Aim: Each line from the top of the listing through the one holding "S.camera = cam" should be restated word for word, with nothing added and no pictures.

Dataset excerpt:
◆ ◆ ◆ ◆ ◆
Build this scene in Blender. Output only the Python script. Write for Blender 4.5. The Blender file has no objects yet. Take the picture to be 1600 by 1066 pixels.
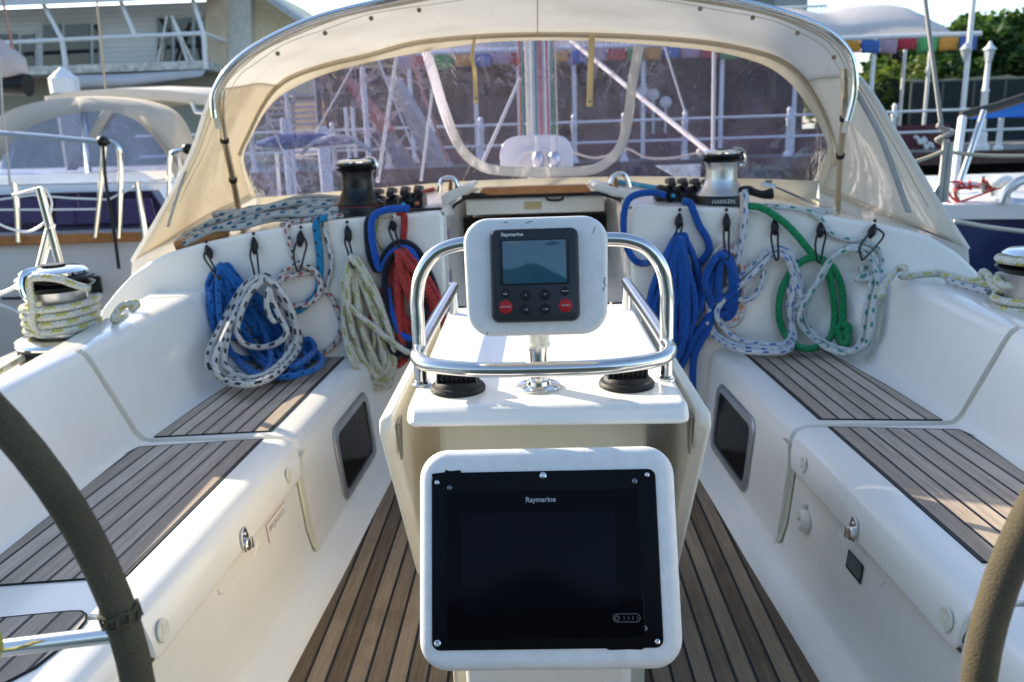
import bpy, bmesh, math, random
from math import sin, cos, pi, radians, sqrt, atan2
from mathutils import Vector, Matrix, noise

S = bpy.context.scene
COL = S.collection
random.seed(7)

# ---------------------------------------------------------------- camera, sky, sun, exposure
YAW, PITCH, ROLL = 0.03188, 0.24821, -0.03257
FPX = 1300.0                                    # focal length in pixels of the 1600 px wide photograph
EYE = Vector((-0.0079, 0.0, 1.3))               # eye height above the cockpit sole, metres


def camera_axes():
    f = Vector((-sin(YAW) * cos(PITCH), cos(YAW) * cos(PITCH), -sin(PITCH)))
    r = Vector((cos(YAW), sin(YAW), 0))
    u = r.cross(f)
    return cos(ROLL) * r + sin(ROLL) * u, -sin(ROLL) * r + cos(ROLL) * u, f


CR, CU, CF = camera_axes()
cam_data = bpy.data.cameras.new("camera")
cam = bpy.data.objects.new("camera", cam_data)
COL.objects.link(cam)
cam.matrix_world = Matrix(((CR.x, CU.x, -CF.x, EYE.x), (CR.y, CU.y, -CF.y, EYE.y), (CR.z, CU.z, -CF.z, EYE.z), (0, 0, 0, 1)))
cam_data.sensor_width = 36.0
cam_data.lens = 36.0 * FPX / 1600.0
cam_data.clip_start = 0.02
cam_data.clip_end = 3000
cam_data.dof.use_dof = True
cam_data.dof.focus_distance = 1.5
cam_data.dof.aperture_fstop = 5.6
S.camera = cam

SUN_EL, SUN_AZ = radians(25.3), radians(36)       # azimuth: degrees forward of the port beam
SUN_DIR = Vector((-cos(SUN_EL) * cos(SUN_AZ), cos(SUN_EL) * sin(SUN_AZ), sin(SUN_EL)))
world = bpy.data.worlds.new("World")
S.world = world
world.use_nodes = True
wn = world.node_tree
wn.nodes.clear()
w_out = wn.nodes.new("ShaderNodeOutputWorld")
w_bg = wn.nodes.new("ShaderNodeBackground")
w_sky = wn.nodes.new("ShaderNodeTexSky")
w_sky.sky_type = 'NISHITA'
w_sky.sun_disc = False
w_sky.sun_elevation = SUN_EL
w_sky.sun_rotation = atan2(SUN_DIR.x, SUN_DIR.y)
w_sky.air_density = 1.0
w_sky.dust_density = 0.6
w_sky.ozone_density = 1.3
w_bg.inputs[1].default_value = 0.15
wn.links.new(w_sky.outputs[0], w_bg.inputs[0])
wn.links.new(w_bg.outputs[0], w_out.inputs[0])

sun_data = bpy.data.lights.new("sun", 'SUN')
sun_data.energy = 4.3
sun_data.angle = radians(0.5)
sun_data.color = (1.0, 0.88, 0.69)
sun = bpy.data.objects.new("sun", sun_data)
COL.objects.link(sun)
sun.rotation_euler = (-SUN_DIR).to_track_quat('-Z', 'Y').to_euler()

S.view_settings.view_transform = 'Standard'
S.view_settings.look = 'None'
S.view_settings.gamma = 1.0
S.view_settings.use_curve_mapping = False
S.view_settings.exposure = 1.15
try:
    S.cycles.max_bounces = 10
    S.cycles.transparent_max_bounces = 16
    S.cycles.use_denoising = True
except Exception:
    pass


# ---------------------------------------------------------------- sight lines: from a measured point of the photograph to a plane of the place
def ray(px, py):
    return CR * ((px - 800.0) / FPX) + CU * ((533.0 - py) / FPX) + CF


def atY(px, py, Y):
    d = ray(px, py)
    return EYE + d * ((Y - EYE.y) / d.y)


def atX(px, py, X):
    d = ray(px, py)
    return EYE + d * ((X - EYE.x) / d.x)


def atZ(px, py, Z):
    d = ray(px, py)
    return EYE + d * ((Z - EYE.z) / d.z)


def atP(px, py, p0, n):
    d = ray(px, py)
    return EYE + d * ((p0 - EYE).dot(n) / d.dot(n))


# ---------------------------------------------------------------- mesh building
class MB:
    """collects shapes and links them as ONE mesh object"""

    def __init__(self):
        self.v, self.f, self.uv, self.mi = [], [], [], []
        self.m = 0

    def add(self, verts, faces, uvs=None):
        o = len(self.v)
        self.v += [tuple(p) for p in verts]
        for k, f in enumerate(faces):
            self.f.append([i + o for i in f])
            self.uv.append(uvs[k] if uvs else None)
            self.mi.append(self.m)
        return self

    def box(self, c, s, M=None):
        hx, hy, hz = s[0] / 2, s[1] / 2, s[2] / 2
        P = [Vector((x, y, z)) for z in (-hz, hz) for y in (-hy, hy) for x in (-hx, hx)]
        if M is not None:
            P = [M @ p for p in P]
        c = Vector(c)
        return self.add([p + c for p in P], [(0, 2, 3, 1), (4, 5, 7, 6), (0, 1, 5, 4), (2, 6, 7, 3), (0, 4, 6, 2), (1, 3, 7, 5)])

    def hexa(self, b, t):
        """solid between a bottom loop and a top loop of the same length"""
        n = len(b)
        F = [tuple(reversed(range(n))), tuple(range(n, 2 * n))]
        for i in range(n):
            j = (i + 1) % n
            F.append((i, j, n + j, n + i))
        return self.add(list(b) + list(t), F)

    def prism(self, outline, d):
        d = Vector(d)
        return self.hexa([Vector(p) for p in outline], [Vector(p) + d for p in outline])

    def tube(self, pts, r, seg=10, closed=False, cap=True, squash=1.0):
        P = [Vector(p) for p in pts]
        n = len(P)
        R = r if hasattr(r, '__len__') else [r] * n
        L = [0.0]
        for i in range(1, n):
            L.append(L[-1] + (P[i] - P[i - 1]).length)
        T = []
        for i in range(n):
            if closed:
                t = P[(i + 1) % n] - P[i - 1]
            else:
                t = P[min(i + 1, n - 1)] - P[max(i - 1, 0)]
            T.append(t.normalized() if t.length > 1e-9 else Vector((0, 0, 1)))
        up = Vector((0, 0, 1)) if abs(T[0].z) < .9 else Vector((1, 0, 0))
        N = (up - T[0] * up.dot(T[0])).normalized()
        V, rings = [], []
        for i in range(n):
            N = N - T[i] * N.dot(T[i])
            N = N.normalized() if N.length > 1e-6 else T[i].orthogonal().normalized()
            B = T[i].cross(N)
            rings.append(len(V))
            for k in range(seg):
                a = 2 * pi * k / seg
                V.append(P[i] + (N * cos(a) + B * sin(a) * squash) * R[i])
        F, UV = [], []
        m = n if closed else n - 1
        for i in range(m):
            i2 = (i + 1) % n
            l0, l1 = L[i], (L[i + 1] if i + 1 < n else L[i] + (P[0] - P[i]).length)
            for k in range(seg):
                k2 = (k + 1) % seg
                F.append((rings[i] + k, rings[i] + k2, rings[i2] + k2, rings[i2] + k))
                UV.append(((l0, k / seg), (l0, (k + 1) / seg), (l1, (k + 1) / seg), (l1, k / seg)))
        if cap and not closed:
            F.append(tuple(rings[0] + k for k in reversed(range(seg)))); UV.append(None)
            F.append(tuple(rings[-1] + k for k in range(seg))); UV.append(None)
        return self.add(V, F, UV)

    def lathe(self, prof, c=(0, 0, 0), M=None, seg=32):
        """prof: (radius, height) pairs turned about local Z"""
        c = Vector(c)
        V, F = [], []
        for (r, z) in prof:
            for k in range(seg):
                a = 2 * pi * k / seg
                p = Vector((r * cos(a), r * sin(a), z))
                V.append(c + (M @ p if M is not None else p))
        for i in range(len(prof) - 1):
            for k in range(seg):
                k2 = (k + 1) % seg
                F.append((i * seg + k, i * seg + k2, (i + 1) * seg + k2, (i + 1) * seg + k))
        if prof[0][0] > 1e-6:
            F.append(tuple(reversed(range(seg))))
        if prof[-1][0] > 1e-6:
            F.append(tuple((len(prof) - 1) * seg + k for k in range(seg)))
        return self.add(V, F)

    def ball(self, c, r, seg=12, rings=8, M=None):
        rr = (r, r, r) if not hasattr(r, '__len__') else r
        c = Vector(c)
        V, F = [], []
        for i in range(rings + 1):
            t = pi * i / rings
            for k in range(seg):
                a = 2 * pi * k / seg
                p = Vector((sin(t) * cos(a) * rr[0], sin(t) * sin(a) * rr[1], cos(t) * rr[2]))
                V.append(c + (M @ p if M is not None else p))
        for i in range(rings):
            for k in range(seg):
                k2 = (k + 1) % seg
                F.append((i * seg + k, (i + 1) * seg + k, (i + 1) * seg + k2, i * seg + k2))
        return self.add(V, F)

    def grid(self, rows, uvs=None):
        """rows: list of equally long lists of points"""
        n, m = len(rows), len(rows[0])
        V = [p for r in rows for p in r]
        F, UV = [], []
        for i in range(n - 1):
            for j in range(m - 1):
                F.append((i * m + j, i * m + j + 1, (i + 1) * m + j + 1, (i + 1) * m + j))
                if uvs:
                    UV.append((uvs[i][j], uvs[i][j + 1], uvs[i + 1][j + 1], uvs[i + 1][j]))
                else:
                    UV.append(None)
        return self.add(V, F, UV)

    def build(self, name, mat, parent=None, smooth=35, bevel=0, bseg=2, weld=False, solid=0, subsurf=0):
        me = bpy.data.meshes.new(name)
        me.from_pydata(self.v, [], self.f)
        mats = mat if isinstance(mat, (list, tuple)) else [mat]
        for m in mats:
            me.materials.append(m)
        if len(mats) > 1:
            me.polygons.foreach_set('material_index', self.mi)
        if any(u for u in self.uv):
            lay = me.uv_layers.new(name='UVMap')
            for p, u in zip(me.polygons, self.uv):
                if u:
                    for li, c in zip(p.loop_indices, u):
                        lay.data[li].uv = c
        bm = bmesh.new()
        bm.from_mesh(me)
        if weld:
            bmesh.ops.remove_doubles(bm, verts=bm.verts, dist=1e-5)
        bmesh.ops.recalc_face_normals(bm, faces=bm.faces)
        bm.to_mesh(me)
        bm.free()
        if smooth:
            me.polygons.foreach_set('use_smooth', [True] * len(me.polygons))
            if smooth < 180:
                me.set_sharp_from_angle(angle=radians(smooth))
        me.update()
        o = bpy.data.objects.new(name, me)
        COL.objects.link(o)
        if parent is not None:
            o.parent = parent
            o.matrix_parent_inverse = world_of(parent).inverted()
        if solid:
            md = o.modifiers.new('thickness', 'SOLIDIFY')
            md.thickness = abs(solid)
            md.offset = 0
        if bevel:
            md = o.modifiers.new('edge', 'BEVEL')
            md.width = bevel
            md.segments = bseg
            md.limit_method = 'ANGLE'
            md.angle_limit = radians(40)
            md.harden_normals = False
        if subsurf:
            md = o.modifiers.new('round', 'SUBSURF')
            md.levels = md.render_levels = subsurf
        return o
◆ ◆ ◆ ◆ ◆
Final answer:
Build this scene in Blender. Output only the Python script. Write for Blender 4.5. The Blender file has no objects yet. Take the picture to be 1600 by 1066 pixels.
import bpy, bmesh, math, random
from math import sin, cos, pi, radians, sqrt, atan2
from mathutils import Vector, Matrix, noise

S = bpy.context.scene
COL = S.collection
random.seed(7)

# ---------------------------------------------------------------- camera, sky, sun, exposure
YAW, PITCH, ROLL = 0.03188, 0.24821, -0.03257
FPX = 1300.0                                    # focal length in pixels of the 1600 px wide photograph
EYE = Vector((-0.0079, 0.0, 1.3))               # eye height above the cockpit sole, metres


def camera_axes():
    f = Vector((-sin(YAW) * cos(PITCH), cos(YAW) * cos(PITCH), -sin(PITCH)))
    r = Vector((cos(YAW), sin(YAW), 0))
    u = r.cross(f)
    return cos(ROLL) * r + sin(ROLL) * u, -sin(ROLL) * r + cos(ROLL) * u, f


CR, CU, CF = camera_axes()
cam_data = bpy.data.cameras.new("camera")
cam = bpy.data.objects.new("camera", cam_data)
COL.objects.link(cam)
cam.matrix_world = Matrix(((CR.x, CU.x, -CF.x, EYE.x), (CR.y, CU.y, -CF.y, EYE.y), (CR.z, CU.z, -CF.z, EYE.z), (0, 0, 0, 1)))
cam_data.sensor_width = 36.0
cam_data.lens = 36.0 * FPX / 1600.0
cam_data.clip_start = 0.02
cam_data.clip_end = 3000
cam_data.dof.use_dof = True
cam_data.dof.focus_distance = 1.5
cam_data.dof.aperture_fstop = 5.6
S.camera = cam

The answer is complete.